Could you transcribe the material below exactly, without leaving out a single line?

-- Start of Data section --

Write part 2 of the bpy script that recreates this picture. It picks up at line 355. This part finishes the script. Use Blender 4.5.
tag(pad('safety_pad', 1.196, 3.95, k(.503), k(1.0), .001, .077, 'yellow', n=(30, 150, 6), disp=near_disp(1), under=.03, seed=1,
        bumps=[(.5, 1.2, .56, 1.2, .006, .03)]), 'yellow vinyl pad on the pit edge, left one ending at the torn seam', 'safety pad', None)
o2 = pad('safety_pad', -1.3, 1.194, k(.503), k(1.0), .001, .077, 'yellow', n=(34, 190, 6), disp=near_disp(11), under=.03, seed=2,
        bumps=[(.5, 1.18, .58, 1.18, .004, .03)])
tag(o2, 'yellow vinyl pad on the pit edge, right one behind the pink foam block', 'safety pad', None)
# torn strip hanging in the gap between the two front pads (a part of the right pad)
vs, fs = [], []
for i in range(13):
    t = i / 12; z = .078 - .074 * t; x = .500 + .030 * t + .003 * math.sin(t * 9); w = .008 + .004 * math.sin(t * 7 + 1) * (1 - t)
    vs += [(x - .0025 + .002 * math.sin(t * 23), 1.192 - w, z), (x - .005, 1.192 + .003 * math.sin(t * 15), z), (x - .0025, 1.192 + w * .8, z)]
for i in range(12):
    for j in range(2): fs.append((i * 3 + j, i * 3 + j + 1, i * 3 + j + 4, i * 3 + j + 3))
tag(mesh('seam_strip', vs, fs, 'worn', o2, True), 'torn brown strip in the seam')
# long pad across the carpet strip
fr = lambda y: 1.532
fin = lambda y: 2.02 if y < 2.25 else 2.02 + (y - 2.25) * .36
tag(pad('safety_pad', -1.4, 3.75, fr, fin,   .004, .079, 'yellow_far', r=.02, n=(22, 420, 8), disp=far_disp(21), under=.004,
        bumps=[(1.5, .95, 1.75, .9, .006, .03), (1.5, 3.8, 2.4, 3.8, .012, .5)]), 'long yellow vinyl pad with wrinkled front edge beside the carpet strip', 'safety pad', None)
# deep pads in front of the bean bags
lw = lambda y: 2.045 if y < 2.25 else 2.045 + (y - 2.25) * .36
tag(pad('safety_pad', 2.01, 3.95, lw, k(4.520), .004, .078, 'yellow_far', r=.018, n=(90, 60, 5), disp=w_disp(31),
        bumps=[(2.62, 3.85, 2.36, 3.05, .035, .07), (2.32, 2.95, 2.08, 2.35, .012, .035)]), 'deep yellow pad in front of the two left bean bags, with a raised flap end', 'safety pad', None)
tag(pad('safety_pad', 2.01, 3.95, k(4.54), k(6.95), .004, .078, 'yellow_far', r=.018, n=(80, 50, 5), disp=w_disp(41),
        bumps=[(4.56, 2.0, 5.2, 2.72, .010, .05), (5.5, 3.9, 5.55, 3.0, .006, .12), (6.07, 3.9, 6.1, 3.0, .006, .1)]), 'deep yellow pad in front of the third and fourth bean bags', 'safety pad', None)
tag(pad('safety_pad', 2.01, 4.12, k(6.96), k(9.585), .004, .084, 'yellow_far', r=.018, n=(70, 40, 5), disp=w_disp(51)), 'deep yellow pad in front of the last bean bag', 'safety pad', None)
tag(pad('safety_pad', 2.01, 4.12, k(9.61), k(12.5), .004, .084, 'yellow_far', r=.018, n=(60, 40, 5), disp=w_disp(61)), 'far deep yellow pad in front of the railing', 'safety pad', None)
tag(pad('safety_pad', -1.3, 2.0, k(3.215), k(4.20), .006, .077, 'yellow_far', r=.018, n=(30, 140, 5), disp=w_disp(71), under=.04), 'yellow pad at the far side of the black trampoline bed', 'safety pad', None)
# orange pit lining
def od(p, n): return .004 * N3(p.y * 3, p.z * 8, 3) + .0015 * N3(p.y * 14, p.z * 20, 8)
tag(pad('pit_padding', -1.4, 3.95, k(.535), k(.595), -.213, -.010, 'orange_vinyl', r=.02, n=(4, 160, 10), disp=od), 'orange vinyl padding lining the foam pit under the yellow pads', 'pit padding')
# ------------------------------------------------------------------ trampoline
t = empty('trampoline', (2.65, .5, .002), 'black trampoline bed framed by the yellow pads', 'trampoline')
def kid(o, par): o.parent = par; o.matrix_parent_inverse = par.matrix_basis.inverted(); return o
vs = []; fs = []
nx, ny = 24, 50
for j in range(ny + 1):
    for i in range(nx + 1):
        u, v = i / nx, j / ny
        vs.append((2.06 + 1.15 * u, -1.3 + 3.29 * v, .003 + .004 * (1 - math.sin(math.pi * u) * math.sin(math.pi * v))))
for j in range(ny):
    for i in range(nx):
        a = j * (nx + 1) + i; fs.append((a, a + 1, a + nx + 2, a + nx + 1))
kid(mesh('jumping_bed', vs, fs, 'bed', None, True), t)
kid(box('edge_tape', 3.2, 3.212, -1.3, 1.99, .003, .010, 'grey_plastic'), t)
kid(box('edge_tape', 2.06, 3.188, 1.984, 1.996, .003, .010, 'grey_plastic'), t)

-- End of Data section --

__Exercise solution__.
Write part 2 of the bpy script that recreates this picture. It picks up at line 355. This part finishes the script. Use Blender 4.5.
tag(pad('safety_pad', 1.196, 3.95, k(.503), k(1.0), .001, .077, 'yellow', n=(30, 150, 6), disp=near_disp(1), under=.03, seed=1,
        bumps=[(.5, 1.2, .56, 1.2, .006, .03)]), 'yellow vinyl pad on the pit edge, left one ending at the torn seam', 'safety pad', None)
o2 = pad('safety_pad', -1.3, 1.194, k(.503), k(1.0), .001, .077, 'yellow', n=(34, 190, 6), disp=near_disp(11), under=.03, seed=2,
        bumps=[(.5, 1.18, .58, 1.18, .004, .03)])
tag(o2, 'yellow vinyl pad on the pit edge, right one behind the pink foam block', 'safety pad', None)
# torn strip hanging in the gap between the two front pads (a part of the right pad)
vs, fs = [], []
for i in range(13):
    t = i / 12; z = .078 - .074 * t; x = .500 + .030 * t + .003 * math.sin(t * 9); w = .008 + .004 * math.sin(t * 7 + 1) * (1 - t)
    vs += [(x - .0025 + .002 * math.sin(t * 23), 1.192 - w, z), (x - .005, 1.192 + .003 * math.sin(t * 15), z), (x - .0025, 1.192 + w * .8, z)]
for i in range(12):
    for j in range(2): fs.append((i * 3 + j, i * 3 + j + 1, i * 3 + j + 4, i * 3 + j + 3))
tag(mesh('seam_strip', vs, fs, 'worn', o2, True), 'torn brown strip in the seam')
# long pad across the carpet strip
fr = lambda y: 1.532
fin = lambda y: 2.02 if y < 2.25 else 2.02 + (y - 2.25) * .36
tag(pad('safety_pad', -1.4, 3.75, fr, fin,   .004, .079, 'yellow_far', r=.02, n=(22, 420, 8), disp=far_disp(21), under=.004,
        bumps=[(1.5, .95, 1.75, .9, .006, .03), (1.5, 3.8, 2.4, 3.8, .012, .5)]), 'long yellow vinyl pad with wrinkled front edge beside the carpet strip', 'safety pad', None)
# deep pads in front of the bean bags
lw = lambda y: 2.045 if y < 2.25 else 2.045 + (y - 2.25) * .36
tag(pad('safety_pad', 2.01, 3.95, lw, k(4.520), .004, .078, 'yellow_far', r=.018, n=(90, 60, 5), disp=w_disp(31),
        bumps=[(2.62, 3.85, 2.36, 3.05, .035, .07), (2.32, 2.95, 2.08, 2.35, .012, .035)]), 'deep yellow pad in front of the two left bean bags, with a raised flap end', 'safety pad', None)
tag(pad('safety_pad', 2.01, 3.95, k(4.54), k(6.95), .004, .078, 'yellow_far', r=.018, n=(80, 50, 5), disp=w_disp(41),
        bumps=[(4.56, 2.0, 5.2, 2.72, .010, .05), (5.5, 3.9, 5.55, 3.0, .006, .12), (6.07, 3.9, 6.1, 3.0, .006, .1)]), 'deep yellow pad in front of the third and fourth bean bags', 'safety pad', None)
tag(pad('safety_pad', 2.01, 4.12, k(6.96), k(9.585), .004, .084, 'yellow_far', r=.018, n=(70, 40, 5), disp=w_disp(51)), 'deep yellow pad in front of the last bean bag', 'safety pad', None)
tag(pad('safety_pad', 2.01, 4.12, k(9.61), k(12.5), .004, .084, 'yellow_far', r=.018, n=(60, 40, 5), disp=w_disp(61)), 'far deep yellow pad in front of the railing', 'safety pad', None)
tag(pad('safety_pad', -1.3, 2.0, k(3.215), k(4.20), .006, .077, 'yellow_far', r=.018, n=(30, 140, 5), disp=w_disp(71), under=.04), 'yellow pad at the far side of the black trampoline bed', 'safety pad', None)
# orange pit lining
def od(p, n): return .004 * N3(p.y * 3, p.z * 8, 3) + .0015 * N3(p.y * 14, p.z * 20, 8)
tag(pad('pit_padding', -1.4, 3.95, k(.535), k(.595), -.213, -.010, 'orange_vinyl', r=.02, n=(4, 160, 10), disp=od), 'orange vinyl padding lining the foam pit under the yellow pads', 'pit padding')
# ------------------------------------------------------------------ trampoline
t = empty('trampoline', (2.65, .5, .002), 'black trampoline bed framed by the yellow pads', 'trampoline')
def kid(o, par): o.parent = par; o.matrix_parent_inverse = par.matrix_basis.inverted(); return o
vs = []; fs = []
nx, ny = 24, 50
for j in range(ny + 1):
    for i in range(nx + 1):
        u, v = i / nx, j / ny
        vs.append((2.06 + 1.15 * u, -1.3 + 3.29 * v, .003 + .004 * (1 - math.sin(math.pi * u) * math.sin(math.pi * v))))
for j in range(ny):
    for i in range(nx):
        a = j * (nx + 1) + i; fs.append((a, a + 1, a + nx + 2, a + nx + 1))
kid(mesh('jumping_bed', vs, fs, 'bed', None, True), t)
kid(box('edge_tape', 3.2, 3.212, -1.3, 1.99, .003, .010, 'grey_plastic'), t)
kid(box('edge_tape', 2.06, 3.188, 1.984, 1.996, .003, .010, 'grey_plastic'), t)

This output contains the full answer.